» **Given task**: Write out all of the records precisely. Skip anything that is a picture.

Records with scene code

--- start ---

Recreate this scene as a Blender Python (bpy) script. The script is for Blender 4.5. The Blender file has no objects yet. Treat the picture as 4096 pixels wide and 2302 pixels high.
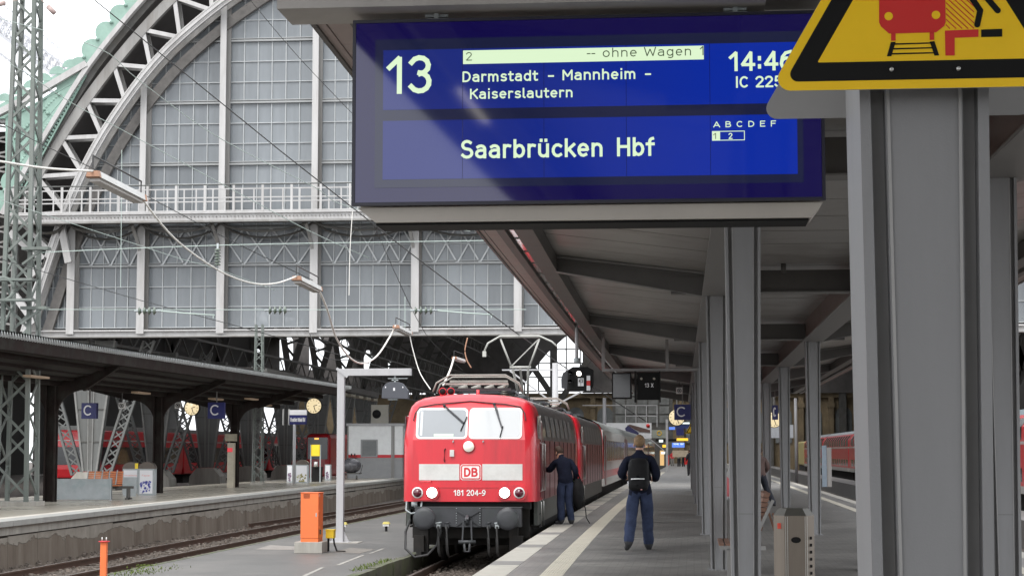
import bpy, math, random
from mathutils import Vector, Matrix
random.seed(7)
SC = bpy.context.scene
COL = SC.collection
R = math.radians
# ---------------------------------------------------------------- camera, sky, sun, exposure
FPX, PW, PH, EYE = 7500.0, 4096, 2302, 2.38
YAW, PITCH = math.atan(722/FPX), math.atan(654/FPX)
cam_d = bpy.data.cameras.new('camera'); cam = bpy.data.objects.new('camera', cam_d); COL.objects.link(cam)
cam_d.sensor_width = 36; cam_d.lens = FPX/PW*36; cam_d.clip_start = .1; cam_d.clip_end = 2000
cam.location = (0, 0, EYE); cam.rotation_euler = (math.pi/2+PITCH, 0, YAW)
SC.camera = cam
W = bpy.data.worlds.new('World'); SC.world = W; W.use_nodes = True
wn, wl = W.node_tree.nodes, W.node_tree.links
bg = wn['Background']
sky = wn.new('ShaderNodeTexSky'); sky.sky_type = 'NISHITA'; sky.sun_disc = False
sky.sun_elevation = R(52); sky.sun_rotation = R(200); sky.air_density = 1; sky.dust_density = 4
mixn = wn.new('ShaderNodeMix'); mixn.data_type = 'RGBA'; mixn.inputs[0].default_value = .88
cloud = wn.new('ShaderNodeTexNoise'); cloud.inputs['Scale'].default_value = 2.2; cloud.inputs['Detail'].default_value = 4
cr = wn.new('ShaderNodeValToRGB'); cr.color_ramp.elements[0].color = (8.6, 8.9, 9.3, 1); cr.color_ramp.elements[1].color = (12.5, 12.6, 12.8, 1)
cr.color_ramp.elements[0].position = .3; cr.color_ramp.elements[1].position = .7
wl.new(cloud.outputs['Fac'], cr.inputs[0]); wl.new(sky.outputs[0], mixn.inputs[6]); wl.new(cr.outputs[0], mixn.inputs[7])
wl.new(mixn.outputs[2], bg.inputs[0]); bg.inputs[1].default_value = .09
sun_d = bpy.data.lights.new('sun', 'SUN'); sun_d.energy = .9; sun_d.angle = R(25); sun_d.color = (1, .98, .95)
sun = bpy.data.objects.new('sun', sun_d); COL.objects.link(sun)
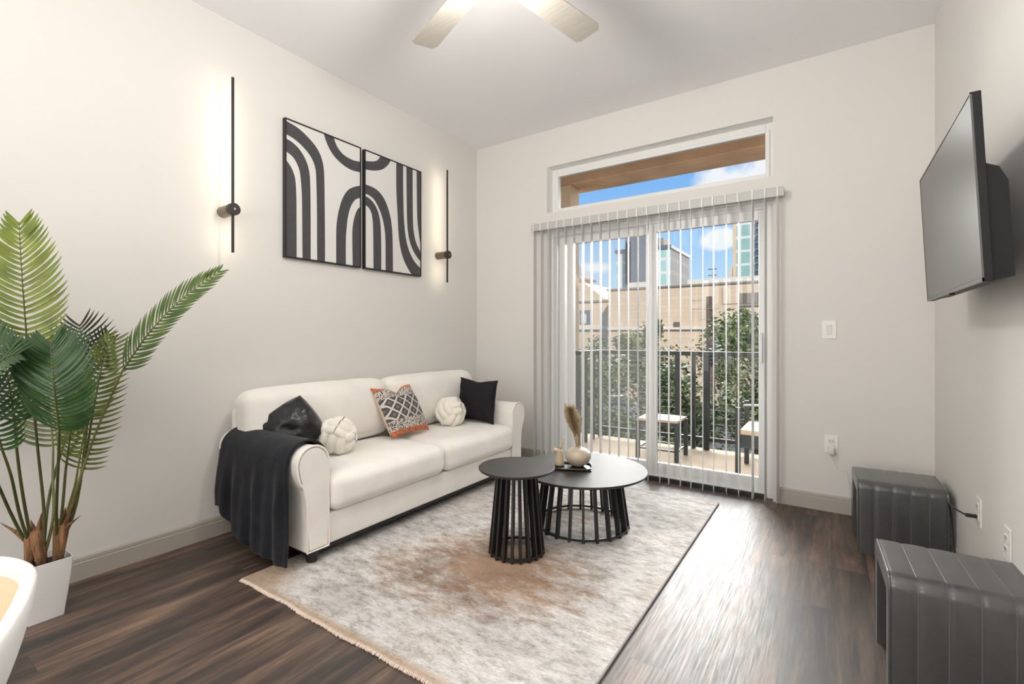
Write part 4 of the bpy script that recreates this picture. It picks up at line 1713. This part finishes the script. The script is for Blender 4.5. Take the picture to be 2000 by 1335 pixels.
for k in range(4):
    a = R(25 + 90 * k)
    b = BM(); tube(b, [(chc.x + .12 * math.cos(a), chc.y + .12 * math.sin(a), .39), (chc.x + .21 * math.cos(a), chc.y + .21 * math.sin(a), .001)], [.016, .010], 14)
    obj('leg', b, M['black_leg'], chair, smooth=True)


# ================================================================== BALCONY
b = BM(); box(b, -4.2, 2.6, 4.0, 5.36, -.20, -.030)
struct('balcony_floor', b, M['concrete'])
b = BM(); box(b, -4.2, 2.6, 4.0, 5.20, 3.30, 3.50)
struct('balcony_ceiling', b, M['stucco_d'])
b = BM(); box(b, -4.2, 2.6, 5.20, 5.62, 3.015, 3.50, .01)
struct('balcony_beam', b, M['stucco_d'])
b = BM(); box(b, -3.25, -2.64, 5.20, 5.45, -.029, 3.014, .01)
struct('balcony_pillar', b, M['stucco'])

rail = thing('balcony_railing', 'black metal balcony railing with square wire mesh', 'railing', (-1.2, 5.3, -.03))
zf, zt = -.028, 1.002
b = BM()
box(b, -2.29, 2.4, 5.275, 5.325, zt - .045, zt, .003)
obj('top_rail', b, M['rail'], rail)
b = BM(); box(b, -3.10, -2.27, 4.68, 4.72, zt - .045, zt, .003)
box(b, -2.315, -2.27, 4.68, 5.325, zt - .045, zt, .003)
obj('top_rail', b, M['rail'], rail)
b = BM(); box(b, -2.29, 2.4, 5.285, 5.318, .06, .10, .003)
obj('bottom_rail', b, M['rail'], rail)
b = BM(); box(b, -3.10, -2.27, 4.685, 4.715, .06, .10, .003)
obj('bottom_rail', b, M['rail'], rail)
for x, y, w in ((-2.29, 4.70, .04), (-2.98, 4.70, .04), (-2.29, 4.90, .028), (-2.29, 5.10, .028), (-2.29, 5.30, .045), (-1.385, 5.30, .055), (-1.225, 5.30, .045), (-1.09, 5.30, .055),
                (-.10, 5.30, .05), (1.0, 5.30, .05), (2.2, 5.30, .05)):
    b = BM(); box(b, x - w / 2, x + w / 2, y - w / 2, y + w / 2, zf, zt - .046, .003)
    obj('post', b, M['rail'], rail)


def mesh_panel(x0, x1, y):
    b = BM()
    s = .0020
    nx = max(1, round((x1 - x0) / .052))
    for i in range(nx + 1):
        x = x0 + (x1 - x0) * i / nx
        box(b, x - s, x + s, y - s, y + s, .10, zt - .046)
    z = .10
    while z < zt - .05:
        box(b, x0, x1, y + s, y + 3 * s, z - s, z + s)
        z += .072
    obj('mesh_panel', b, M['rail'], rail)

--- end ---

» **Correct result**:
Recreate this scene as a Blender Python (bpy) script. The script is for Blender 4.5. The Blender file has no objects yet. Treat the picture as 4096 pixels wide and 2302 pixels high.
import bpy, math, random
from mathutils import Vector, Matrix
random.seed(7)
SC = bpy.context.scene
COL = SC.collection
R = math.radians
# ---------------------------------------------------------------- camera, sky, sun, exposure
FPX, PW, PH, EYE = 7500.0, 4096, 2302, 2.38
YAW, PITCH = math.atan(722/FPX), math.atan(654/FPX)
cam_d = bpy.data.cameras.new('camera'); cam = bpy.data.objects.new('camera', cam_d); COL.objects.link(cam)
cam_d.sensor_width = 36; cam_d.lens = FPX/PW*36; cam_d.clip_start = .1; cam_d.clip_end = 2000
cam.location = (0, 0, EYE); cam.rotation_euler = (math.pi/2+PITCH, 0, YAW)
SC.camera = cam
W = bpy.data.worlds.new('World'); SC.world = W; W.use_nodes = True
wn, wl = W.node_tree.nodes, W.node_tree.links
bg = wn['Background']
sky = wn.new('ShaderNodeTexSky'); sky.sky_type = 'NISHITA'; sky.sun_disc = False
sky.sun_elevation = R(52); sky.sun_rotation = R(200); sky.air_density = 1; sky.dust_density = 4
mixn = wn.new('ShaderNodeMix'); mixn.data_type = 'RGBA'; mixn.inputs[0].default_value = .88
cloud = wn.new('ShaderNodeTexNoise'); cloud.inputs['Scale'].default_value = 2.2; cloud.inputs['Detail'].default_value = 4
cr = wn.new('ShaderNodeValToRGB'); cr.color_ramp.elements[0].color = (8.6, 8.9, 9.3, 1); cr.color_ramp.elements[1].color = (12.5, 12.6, 12.8, 1)
cr.color_ramp.elements[0].position = .3; cr.color_ramp.elements[1].position = .7
wl.new(cloud.outputs['Fac'], cr.inputs[0]); wl.new(sky.outputs[0], mixn.inputs[6]); wl.new(cr.outputs[0], mixn.inputs[7])
wl.new(mixn.outputs[2], bg.inputs[0]); bg.inputs[1].default_value = .09
sun_d = bpy.data.lights.new('sun', 'SUN'); sun_d.energy = .9; sun_d.angle = R(25); sun_d.color = (1, .98, .95)
sun = bpy.data.objects.new('sun', sun_d); COL.objects.link(sun)
Write part 4 of the bpy script that recreates this picture. It picks up at line 1713. This part finishes the script. The script is for Blender 4.5. Take the picture to be 2000 by 1335 pixels.
for k in range(4):
    a = R(25 + 90 * k)
    b = BM(); tube(b, [(chc.x + .12 * math.cos(a), chc.y + .12 * math.sin(a), .39), (chc.x + .21 * math.cos(a), chc.y + .21 * math.sin(a), .001)], [.016, .010], 14)
    obj('leg', b, M['black_leg'], chair, smooth=True)


# ================================================================== BALCONY
b = BM(); box(b, -4.2, 2.6, 4.0, 5.36, -.20, -.030)
struct('balcony_floor', b, M['concrete'])
b = BM(); box(b, -4.2, 2.6, 4.0, 5.20, 3.30, 3.50)
struct('balcony_ceiling', b, M['stucco_d'])
b = BM(); box(b, -4.2, 2.6, 5.20, 5.62, 3.015, 3.50, .01)
struct('balcony_beam', b, M['stucco_d'])
b = BM(); box(b, -3.25, -2.64, 5.20, 5.45, -.029, 3.014, .01)
struct('balcony_pillar', b, M['stucco'])

rail = thing('balcony_railing', 'black metal balcony railing with square wire mesh', 'railing', (-1.2, 5.3, -.03))
zf, zt = -.028, 1.002
b = BM()
box(b, -2.29, 2.4, 5.275, 5.325, zt - .045, zt, .003)
obj('top_rail', b, M['rail'], rail)
b = BM(); box(b, -3.10, -2.27, 4.68, 4.72, zt - .045, zt, .003)
box(b, -2.315, -2.27, 4.68, 5.325, zt - .045, zt, .003)
obj('top_rail', b, M['rail'], rail)
b = BM(); box(b, -2.29, 2.4, 5.285, 5.318, .06, .10, .003)
obj('bottom_rail', b, M['rail'], rail)
b = BM(); box(b, -3.10, -2.27, 4.685, 4.715, .06, .10, .003)
obj('bottom_rail', b, M['rail'], rail)
for x, y, w in ((-2.29, 4.70, .04), (-2.98, 4.70, .04), (-2.29, 4.90, .028), (-2.29, 5.10, .028), (-2.29, 5.30, .045), (-1.385, 5.30, .055), (-1.225, 5.30, .045), (-1.09, 5.30, .055),
                (-.10, 5.30, .05), (1.0, 5.30, .05), (2.2, 5.30, .05)):
    b = BM(); box(b, x - w / 2, x + w / 2, y - w / 2, y + w / 2, zf, zt - .046, .003)
    obj('post', b, M['rail'], rail)


def mesh_panel(x0, x1, y):
    b = BM()
    s = .0020
    nx = max(1, round((x1 - x0) / .052))
    for i in range(nx + 1):
        x = x0 + (x1 - x0) * i / nx
        box(b, x - s, x + s, y - s, y + s, .10, zt - .046)
    z = .10
    while z < zt - .05:
        box(b, x0, x1, y + s, y + 3 * s, z - s, z + s)
        z += .072
    obj('mesh_panel', b, M['rail'], rail)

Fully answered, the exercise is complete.